With summer approaching and the seas becoming calmer, this tragedy may be a harbinger of a deeper emerging crisis. So far this year, about 25,000 migrants and refugees have reached the shores of Italy from North Africa, according to Italian authorities. Although those numbers are slightly more than the 24,000 who arrived during the same period last year, the United Nations and other refugee organizations are expecting more people to take rickety boats plying the risky routes across the Mediterranean to Italy.
According to the IOM, this latest tragedy would raise the number of migrants who have perished on the Mediterranean Sea’s central route between North Africa and Europe to nearly 800 this year.
In addition, about 380 migrants reportedly have died in 2016 on the eastern Mediterranean route between Turkey and Greece, and about five migrants on the western route linking Morocco and Spain, the IOM reported. The group’s Missing Migrants project counts about 1,200 migrants killed this year on all Mediterranean routes. Last year, through the entire month of April, the IOM reported that more than 1,730 migrants died or disappeared.
A controversial agreement between the European Union and Turkey has dramatically reduced the number of refugees reaching the Greek islands. Balkan nations are closing their borders as well, preventing travel from Greece to Germany and beyond. That has triggered fears that more refugees and migrants could attempt to enter Europe from Egypt or Libya.
Last year, more than 1 million migrants and refugees crossed the Mediterranean. They were mostly fleeing the wars in Syria, Iraq and Afghanistan, using Turkey as a launching pad to Greece and then deeper into Europe. But the crossing from North Africa to Italy has historically been more perilous than the one from Turkey to Greece.
The survivors in Kalamata included 37 men, three women and a 3-year-old child. They were from Somalia, Ethiopia, Egypt and Sudan. All were rescued by a merchant ship that then took them to Greece.

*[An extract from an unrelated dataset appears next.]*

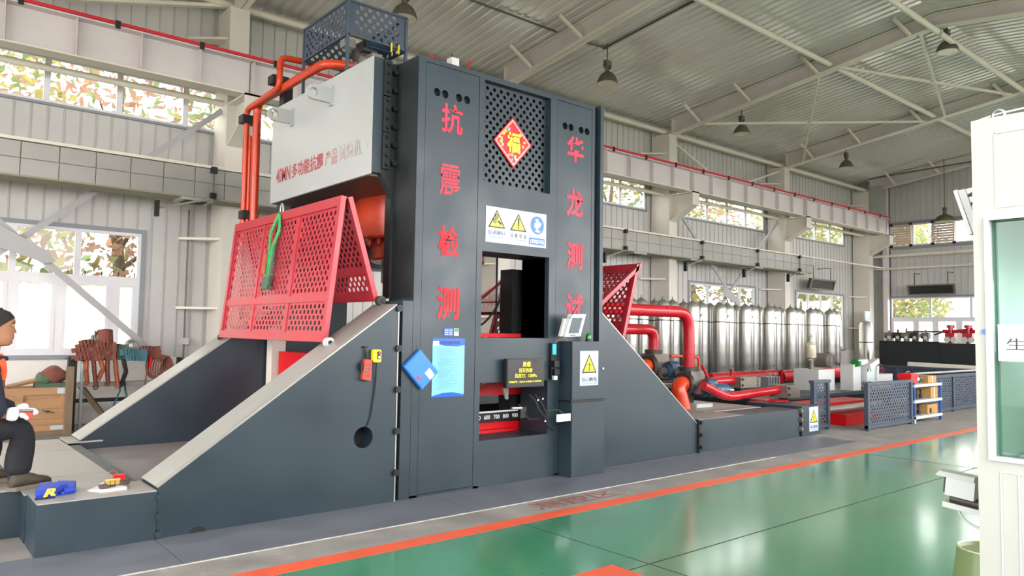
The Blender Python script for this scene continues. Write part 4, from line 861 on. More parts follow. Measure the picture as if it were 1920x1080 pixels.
# fu diamond
t = thing('festival_diamond', 'red and gold paper diamond with a lucky character on the perforated panel', 'decoration', (4.5, 5.36, 2.97))
dm = [(4.483, 3.442), (4.261, 3.171), (4.513, 2.97), (4.733, 3.214)]
dm = [(4.49, 3.435), (4.262, 3.185), (4.508, 2.955), (4.735, 3.205)]
fq(dm, 5.352, 5.364).build('card', 'fu_red', t)
cx, cz = 4.5, 3.195
for k_, m_ in ((.93, 'fu_pink'), (.84, 'fu_red')): poly([(cx+(x-cx)*k_, cz+(z-cz)*k_) for x, z in dm], (0, 5.352, 0), X_, Z_, m_, t, 'border', .001+.001*(1-k_)*10)
rr = random.Random(5)
for q in range(26):
    a = rr.uniform(0, 6.28); e_ = rr.uniform(.12, .17); x, z = cx+cos(a)*e_*1.0, cz+sin(a)*e_*1.0
    if abs(x-cx)+abs(z-cz) < .2: poly([(x+rr.uniform(.008, .022)*cos(b_), z+rr.uniform(.008, .022)*sin(b_)) for b_ in [2*pi*i/7 for i in range(7)]], (0, 5.352, 0), X_, Z_, rr.choice(['fu_pink', 'fu_gold', 'fu_gold', 'poster_cyan', 'sign_white']), t, 'printed_flower', .0035+q*.0001)
text('福', (4.415, 5.352, 3.095), X_, Z_, .17, .20, 'fu_gold', t, lift=.008, bold=.05)
# pendant and tester on the left wing
yw = 5.29
t = thing('pendant_switch', 'yellow two-button pendant switch hung on the front left wing', 'switch', (3.025, 5.27, 1.13))
MB().prism([(2.992, 1.135), (3.056, 1.135), (3.06, 1.15), (3.06, 1.225), (3.05, 1.235), (2.99, 1.235), (2.987, 1.225), (2.987, 1.15)], 'y', yw-.05, yw-.012).build('body', 'yellow_plastic', t)
for z, m_ in ((1.205, 'orange_paint'), (1.175, 'plastic_white')): r_ = MB(); r_.cyl((3.037, yw-.05, z), (3.037, yw-.056, z), .017, 14); r_.build('button_ring', 'black', t, True); MB().cyl((3.037, yw-.056, z), (3.037, yw-.06, z), .011, 12).build('button', m_, t, True)
MB().tube(bend([(3.03, yw-.025, 1.135), (3.035, yw-.01, .95), (3.0, yw-.008, .7), (2.965, yw-.004, .62)], .08), .006, 6).build('cable', 'black_rubber', t, True)
MB().box(3.0, 3.04, yw-.02, yw, 1.18, 1.21).build('hook', 'black', t)
t = thing('remote_control', 'worn red remote control hanging on a black cord from the left wing', 'remote', (2.94, 5.27, .99))
MB().prism([(2.90, 1.0), (2.975, .99), (2.982, 1.155), (2.915, 1.16)], 'y', yw-.045, yw-.008).build('body', 'remote_red', t)
rb = MB()
for i in range(2):
    for k in range(4): rb.cyl((2.928+i*.025+k*.003, yw-.045, 1.03+k*.028), (2.928+i*.025+k*.003, yw-.05, 1.03+k*.028), .007, 8)
rb.build('buttons', 'plastic_grey', t); MB().box(2.885, 2.90, yw-.04, yw-.01, 1.07, 1.13).build('clip', 'black', t)
MB().tube([(2.93, yw-.02, 1.16), (2.925, yw-.015, 1.26), (2.945, yw-.015, 1.16)], .005, 6).build('cord', 'black_rubber', t); MB().box(2.915, 2.95, yw-.03, yw, 1.25, 1.262).build('hook', 'black', t)
# ================================================================== RIGHT-HAND SIDE: PIPES, VALVES, TANKS
def pb(mb, x0, y0, x1, y1, Y, dy):
    a, b_ = atY(x0, y1, Y), atY(x1, y0, Y); return mb.box(a.x, b_.x, Y, Y+dy, a.z, b_.z)
hp = thing('hydraulic_pipe', 'thick red pipe arching high out of the right guard down to a valve', 'pipe', (8.81, 6.5, .9), 'red hydraulic pipes')
MB().tube(bend([(5.9, 6.5, 1.71), (8.81, 6.5, 1.71), (8.81, 6.5, .93)], .27, 8), .082, 20).build('pipe', 'pipe_red', hp, True); MB().tube([(8.81, 6.5, .93), (8.81, 6.5, .87)], .14, 20).build('collar', 'casting_dark', hp, True)
hp = thing('hydraulic_pipe', 'shorter red pipe elbow beneath the high arched pipe', 'pipe', (8.66, 7, 1.1), 'red hydraulic pipes')
MB().tube(bend([(5.9, 7.0, 1.455), (8.64, 7.0, 1.455), (8.64, 7.0, 1.14)], .26, 8), .078, 20).build('pipe', 'pipe_red', hp, True); MB().tube([(8.64, 7.0, 1.16), (8.64, 7.0, 1.10)], .13, 20).build('collar', 'casting_dark', hp, True)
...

“The survivors told us that they had been part of a group of between 100 and 200 people who departed last week from a locality near Tobruk in Libya on a 30-meter-long [90-foot] boat,” the UNHCR said.
After sailing for several hours, the smugglers tried to transfer the passengers to a larger ship “carrying hundreds of people in terribly overcrowded conditions,” the U.N. agency said.
“At one point during the transfer, the larger boat capsized and sank,” it added.
The 41 survivors included people who had not yet boarded the bigger ship and some who managed to swim back to the smaller boat, the UNHCR said.
The survivors then drifted at sea for about three days before they were rescued by the merchant ship on Saturday.
The survivors are being housed by local authorities at a stadium in Kalamata.
Almost exactly a year ago, as many as 700 migrants and refugees were believed to have died when their boat capsized north of Libya. It was the deadliest known sea disaster involving people crossing the Mediterranean in efforts to escape conflict or poverty.
On Wednesday, the UNHCR again stressed its call for more “regular pathways” to Europe for refugees and asylum seekers, including “resettlement and humanitarian admission programs, family reunification, private sponsorship and student and work visas for refugees.”
“These will all serve to reduce the demand for people smuggling and dangerous irregular sea journeys,” the agency said.